Além de Gutierrez, foram denunciados Anna Saicali (ex-CEO da B2W), Timotheo Barros e Marcio Cruz (ex-vice-presidentes), e outros nove ex-diretores: Carlos Padilha, João Guerra, Murilo Corrêa, Maria Christina Nascimento, Fabien Picavet, Raoni Fabiano, Luiz Augusto Saraiva Henriques, Jean Pierre Lessa e Santos Ferreira.
Esquema contábil gerou prejuízo bilionário a acionistas e credores
O MPF afirma que o grupo fraudava os balanços ao registrar como receita operações de crédito para pagar fornecedores. A prática mascarava a real situação financeira da empresa, gerando lucros fictícios.
Com isso, os papéis da Americanas eram valorizados artificialmente, o que beneficiava os executivos e prejudicava investidores, credores e o mercado. O esquema teria funcionado por pelo menos seis anos, até a saída de Gutierrez, em dezembro de 2022.

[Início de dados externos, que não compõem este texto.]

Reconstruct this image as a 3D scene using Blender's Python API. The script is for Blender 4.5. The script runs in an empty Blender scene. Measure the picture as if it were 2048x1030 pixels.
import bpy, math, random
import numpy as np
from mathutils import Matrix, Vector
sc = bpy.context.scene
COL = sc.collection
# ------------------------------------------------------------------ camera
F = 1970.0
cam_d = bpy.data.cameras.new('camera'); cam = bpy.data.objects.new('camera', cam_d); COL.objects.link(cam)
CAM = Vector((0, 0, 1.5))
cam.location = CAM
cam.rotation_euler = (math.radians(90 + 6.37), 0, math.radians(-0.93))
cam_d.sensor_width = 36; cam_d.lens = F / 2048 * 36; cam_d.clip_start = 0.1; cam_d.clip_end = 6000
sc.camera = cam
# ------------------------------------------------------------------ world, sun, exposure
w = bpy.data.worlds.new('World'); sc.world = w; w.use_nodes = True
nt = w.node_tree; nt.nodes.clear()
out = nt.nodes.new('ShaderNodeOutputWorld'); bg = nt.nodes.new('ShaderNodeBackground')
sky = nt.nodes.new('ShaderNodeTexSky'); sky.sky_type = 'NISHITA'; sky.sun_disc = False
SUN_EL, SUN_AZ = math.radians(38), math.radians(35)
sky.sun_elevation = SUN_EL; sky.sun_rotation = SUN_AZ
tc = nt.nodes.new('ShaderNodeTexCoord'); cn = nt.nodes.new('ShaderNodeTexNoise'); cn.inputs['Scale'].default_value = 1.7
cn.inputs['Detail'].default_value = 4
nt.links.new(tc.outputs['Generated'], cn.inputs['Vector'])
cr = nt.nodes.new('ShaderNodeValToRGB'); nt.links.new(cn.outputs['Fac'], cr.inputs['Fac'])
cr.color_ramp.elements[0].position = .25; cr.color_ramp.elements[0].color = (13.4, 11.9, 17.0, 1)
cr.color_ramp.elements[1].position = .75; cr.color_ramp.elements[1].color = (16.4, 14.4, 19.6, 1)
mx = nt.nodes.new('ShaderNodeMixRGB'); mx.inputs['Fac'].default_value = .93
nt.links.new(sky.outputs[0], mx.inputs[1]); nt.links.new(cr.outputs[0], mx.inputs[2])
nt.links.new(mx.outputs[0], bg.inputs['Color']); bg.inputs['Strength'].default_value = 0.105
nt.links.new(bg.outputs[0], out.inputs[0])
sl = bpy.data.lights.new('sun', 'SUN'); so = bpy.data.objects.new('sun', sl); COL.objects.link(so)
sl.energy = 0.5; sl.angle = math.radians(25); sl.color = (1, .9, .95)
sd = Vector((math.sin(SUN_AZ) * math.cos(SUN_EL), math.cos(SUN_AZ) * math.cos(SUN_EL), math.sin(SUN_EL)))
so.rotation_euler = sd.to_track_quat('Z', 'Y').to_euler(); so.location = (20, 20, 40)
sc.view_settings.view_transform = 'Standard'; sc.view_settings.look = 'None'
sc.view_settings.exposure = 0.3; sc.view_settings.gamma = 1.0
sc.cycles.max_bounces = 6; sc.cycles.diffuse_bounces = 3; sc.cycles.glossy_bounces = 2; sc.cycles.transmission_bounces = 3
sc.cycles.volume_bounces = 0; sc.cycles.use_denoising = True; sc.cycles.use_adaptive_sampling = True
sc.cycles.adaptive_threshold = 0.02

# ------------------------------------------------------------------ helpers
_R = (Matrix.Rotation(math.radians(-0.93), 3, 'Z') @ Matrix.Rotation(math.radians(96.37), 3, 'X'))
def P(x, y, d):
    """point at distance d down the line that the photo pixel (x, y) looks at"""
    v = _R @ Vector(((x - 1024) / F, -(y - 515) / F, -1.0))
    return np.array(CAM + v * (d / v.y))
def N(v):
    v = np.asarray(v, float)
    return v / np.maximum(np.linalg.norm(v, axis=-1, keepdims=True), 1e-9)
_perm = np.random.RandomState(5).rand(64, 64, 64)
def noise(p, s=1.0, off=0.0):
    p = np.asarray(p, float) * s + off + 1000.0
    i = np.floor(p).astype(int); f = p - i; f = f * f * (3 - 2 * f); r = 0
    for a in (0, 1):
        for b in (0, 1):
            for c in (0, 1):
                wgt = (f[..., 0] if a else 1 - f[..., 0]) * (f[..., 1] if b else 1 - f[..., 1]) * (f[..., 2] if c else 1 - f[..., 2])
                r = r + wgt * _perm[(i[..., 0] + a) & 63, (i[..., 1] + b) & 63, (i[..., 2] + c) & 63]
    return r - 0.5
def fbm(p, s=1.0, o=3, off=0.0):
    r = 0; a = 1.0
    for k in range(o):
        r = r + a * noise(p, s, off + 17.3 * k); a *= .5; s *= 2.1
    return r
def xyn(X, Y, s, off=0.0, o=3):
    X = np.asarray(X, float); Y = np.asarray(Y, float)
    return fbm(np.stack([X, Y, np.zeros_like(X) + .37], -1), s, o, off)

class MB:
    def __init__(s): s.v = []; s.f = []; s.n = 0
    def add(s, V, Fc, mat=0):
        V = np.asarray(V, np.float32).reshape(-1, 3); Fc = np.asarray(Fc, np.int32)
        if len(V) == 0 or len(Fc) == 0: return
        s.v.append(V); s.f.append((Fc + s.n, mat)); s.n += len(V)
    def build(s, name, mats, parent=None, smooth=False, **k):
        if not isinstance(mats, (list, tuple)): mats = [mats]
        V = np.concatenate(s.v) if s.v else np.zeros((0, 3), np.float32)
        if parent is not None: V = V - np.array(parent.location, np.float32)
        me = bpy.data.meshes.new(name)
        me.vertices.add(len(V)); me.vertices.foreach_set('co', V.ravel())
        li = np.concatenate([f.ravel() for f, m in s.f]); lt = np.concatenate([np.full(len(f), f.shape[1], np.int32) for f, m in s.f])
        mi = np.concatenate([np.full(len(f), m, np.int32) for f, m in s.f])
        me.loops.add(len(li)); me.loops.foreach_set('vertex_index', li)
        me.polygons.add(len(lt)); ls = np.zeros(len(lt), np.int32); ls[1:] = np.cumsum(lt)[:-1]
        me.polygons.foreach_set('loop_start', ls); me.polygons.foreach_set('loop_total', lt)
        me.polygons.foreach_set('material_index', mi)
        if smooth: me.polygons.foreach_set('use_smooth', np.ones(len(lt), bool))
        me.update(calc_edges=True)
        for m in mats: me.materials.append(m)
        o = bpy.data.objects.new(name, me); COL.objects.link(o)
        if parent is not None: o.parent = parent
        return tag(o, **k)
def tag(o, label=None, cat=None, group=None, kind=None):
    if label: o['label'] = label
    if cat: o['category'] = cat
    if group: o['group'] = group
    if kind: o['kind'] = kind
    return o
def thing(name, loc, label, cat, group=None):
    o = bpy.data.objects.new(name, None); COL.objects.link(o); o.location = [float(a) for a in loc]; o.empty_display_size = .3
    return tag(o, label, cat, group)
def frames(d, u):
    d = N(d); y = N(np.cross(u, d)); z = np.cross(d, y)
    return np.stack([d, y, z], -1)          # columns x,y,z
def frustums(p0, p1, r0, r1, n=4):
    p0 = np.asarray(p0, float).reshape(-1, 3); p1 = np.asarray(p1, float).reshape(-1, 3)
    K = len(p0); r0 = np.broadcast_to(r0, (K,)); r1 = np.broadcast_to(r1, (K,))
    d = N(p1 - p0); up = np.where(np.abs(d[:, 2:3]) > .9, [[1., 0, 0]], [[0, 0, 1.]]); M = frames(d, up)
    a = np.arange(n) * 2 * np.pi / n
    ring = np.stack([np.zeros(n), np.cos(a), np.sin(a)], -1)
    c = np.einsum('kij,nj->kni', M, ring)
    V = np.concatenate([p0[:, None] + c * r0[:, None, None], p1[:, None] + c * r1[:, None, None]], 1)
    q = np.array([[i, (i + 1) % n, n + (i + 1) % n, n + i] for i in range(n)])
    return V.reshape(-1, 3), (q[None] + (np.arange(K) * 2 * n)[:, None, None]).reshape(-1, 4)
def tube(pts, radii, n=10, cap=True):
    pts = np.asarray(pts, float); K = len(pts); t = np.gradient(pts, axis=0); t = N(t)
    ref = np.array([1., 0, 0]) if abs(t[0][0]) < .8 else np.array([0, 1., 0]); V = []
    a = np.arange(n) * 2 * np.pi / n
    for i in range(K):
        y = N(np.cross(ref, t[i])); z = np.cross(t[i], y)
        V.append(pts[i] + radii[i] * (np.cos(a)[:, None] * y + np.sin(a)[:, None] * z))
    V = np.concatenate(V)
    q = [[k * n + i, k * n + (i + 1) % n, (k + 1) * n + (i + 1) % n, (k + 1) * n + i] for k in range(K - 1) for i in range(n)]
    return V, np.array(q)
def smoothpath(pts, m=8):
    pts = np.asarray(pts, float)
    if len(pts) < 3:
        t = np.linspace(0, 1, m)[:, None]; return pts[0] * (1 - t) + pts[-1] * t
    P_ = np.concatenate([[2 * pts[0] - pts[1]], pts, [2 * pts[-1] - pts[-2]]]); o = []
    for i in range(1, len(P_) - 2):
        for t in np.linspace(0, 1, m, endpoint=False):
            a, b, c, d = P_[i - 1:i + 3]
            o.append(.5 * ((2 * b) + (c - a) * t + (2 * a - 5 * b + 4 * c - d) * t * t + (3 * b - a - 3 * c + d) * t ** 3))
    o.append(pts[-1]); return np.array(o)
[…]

A fraude só veio à tona em 11 de janeiro de 2023, quando a nova gestão identificou “inconsistências contábeis” e comunicou o mercado. O então CEO, Sergio Rial, deixou o cargo menos de dez dias após assumir.
Provas incluem e-mails, mensagens e delações premiadas
O MPF reuniu provas documentais e digitais para embasar a denúncia. Entre os elementos estão e-mails e mensagens de WhatsApp trocadas entre os executivos, em que discutem como evitar auditorias e esconder as fraudes.

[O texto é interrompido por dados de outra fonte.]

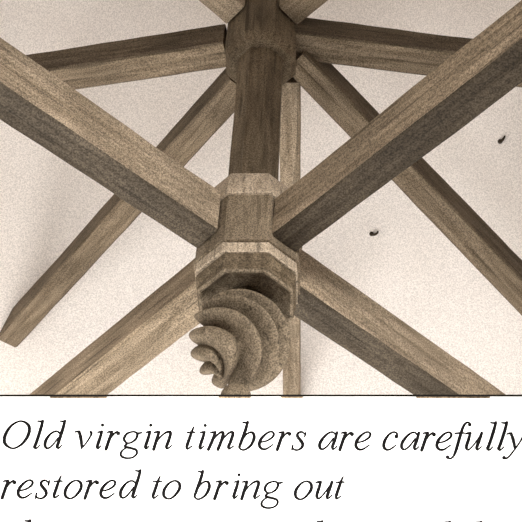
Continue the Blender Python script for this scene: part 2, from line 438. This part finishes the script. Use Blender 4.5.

Além disso, três dos investigados firmaram acordo de colaboração premiada com o Ministério Público. Eles detalharam o funcionamento do esquema, confirmando o envolvimento de Gutierrez e dos demais denunciados.
As delações revelam que a maquiagem contábil era sistemática e envolvia diversas áreas da empresa. Os documentos mostram divergências entre a contabilidade real e a apresentada ao mercado e aos órgãos reguladores.

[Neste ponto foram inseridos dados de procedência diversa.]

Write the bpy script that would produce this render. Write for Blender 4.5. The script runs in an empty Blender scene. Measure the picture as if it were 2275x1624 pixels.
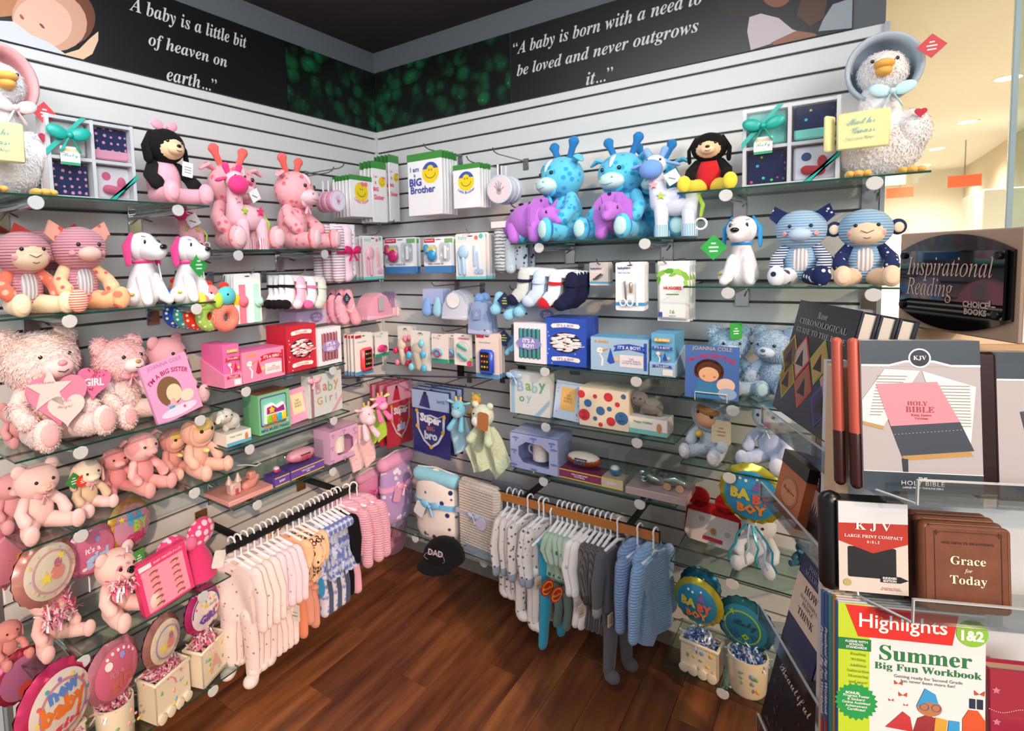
import bpy, bmesh, math, random
from math import sin, cos, pi, radians
from mathutils import Vector, Matrix, Euler
random.seed(7)
S = bpy.context.scene
COL = S.collection
# ------------------------------------------------ camera
F_PX, CX, CY, WPX, HPX = 1222.6, 973.3, 666.6, 2275.0, 1624.0
CAM = Vector((2.0497, -2.2534, 1.5972))
AR = Vector((0.80500, 0.59257, -0.02904)); AF = Vector((-0.59290, 0.80177, -0.07498)); AU = Vector((-0.02115, 0.07757, 0.99676))
cd = bpy.data.cameras.new('camera'); cam = bpy.data.objects.new('camera', cd); COL.objects.link(cam)
cam.matrix_world = Matrix(((AR.x, AU.x, -AF.x, CAM.x), (AR.y, AU.y, -AF.y, CAM.y), (AR.z, AU.z, -AF.z, CAM.z), (0, 0, 0, 1)))
cd.sensor_fit = 'HORIZONTAL'; cd.sensor_width = 36; cd.lens = F_PX / WPX * 36
cd.shift_x = (WPX / 2 - CX) / WPX; cd.shift_y = (CY - HPX / 2) / WPX
cd.clip_start = .02; cd.clip_end = 100
cd.dof.use_dof = True; cd.dof.focus_distance = .95; cd.dof.aperture_fstop = 8.0
S.camera = cam
# ------------------------------------------------ light
S.cycles.transparent_max_bounces = 40
S.view_settings.view_transform = 'Standard'; S.view_settings.look = 'None'
S.view_settings.gamma = 1; S.view_settings.exposure = 0.0; S.view_settings.use_curve_mapping = False
w = bpy.data.worlds.new('daylight'); S.world = w; w.use_nodes = True
bg = w.node_tree.nodes['Background']; bg.inputs[0].default_value = (1.0, .96, .93, 1); bg.inputs[1].default_value = .42
def area(name, loc, target, sx, sy, power, col):
    l = bpy.data.lights.new(name, 'AREA'); l.shape = 'RECTANGLE'; l.size = sx; l.size_y = sy; l.energy = power; l.color = col
    o = bpy.data.objects.new(name, l); COL.objects.link(o); o.location = loc
    o.rotation_euler = (Vector(target) - Vector(loc)).to_track_quat('-Z', 'Y').to_euler(); return o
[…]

Ex-CEO fugiu para a Espanha e responde em liberdade
Antes da divulgação do escândalo, Gutierrez deixou o Brasil e foi para a Espanha, onde também possui cidadania. Ele chegou a ser preso, mas foi liberado após prestar depoimento e entregar o passaporte.
O ex-executivo responde a processos em liberdade, mas está sujeito a medidas cautelares. O MPF avalia pedir sua extradição, caso descumpra as condições impostas pela Justiça espanhola.
Americanas reconhece dívida de R$ 50 bilhões e entra em recuperação
Após o escândalo, a Americanas entrou com pedido de recuperação judicial em janeiro de 2023. O plano foi homologado pela Justiça em fevereiro do mesmo ano, após negociações com credores e acionistas.
O grupo reconheceu dívidas superiores a R$ 50 bilhões, envolvendo mais de 9 mil credores. Entre os maiores estão os bancos Bradesco, BTG Pactual, Itaú e Santander, que juntos concentram 35% do valor devido.
A dívida trabalhista da empresa ultrapassa R$ 89 milhões, afetando diretamente milhares de funcionários e ex-funcionários. O plano de recuperação prevê o pagamento escalonado dos débitos e a reestruturação da companhia.
Acionistas e bancos injetam R$ 24 bilhões para salvar empresa
Para evitar a falência, os três principais acionistas da Americanas — Jorge Paulo Lehman, Carlos Alberto Sicupira e Marcel Telles — se comprometeram a injetar R$ 12 bilhões em recursos próprios.
Além disso, os principais bancos credores aportaram outros R$ 12 bilhões em “dinheiro novo” para manter a operação da empresa. A medida visa preservar empregos, fornecedores e a cadeia de consumo ligada à varejista.
Com a aprovação do plano, a Americanas tenta recuperar sua credibilidade no mercado e reverter os prejuízos causados pela fraude. A empresa permanece sob monitoramento da Justiça e dos órgãos reguladores.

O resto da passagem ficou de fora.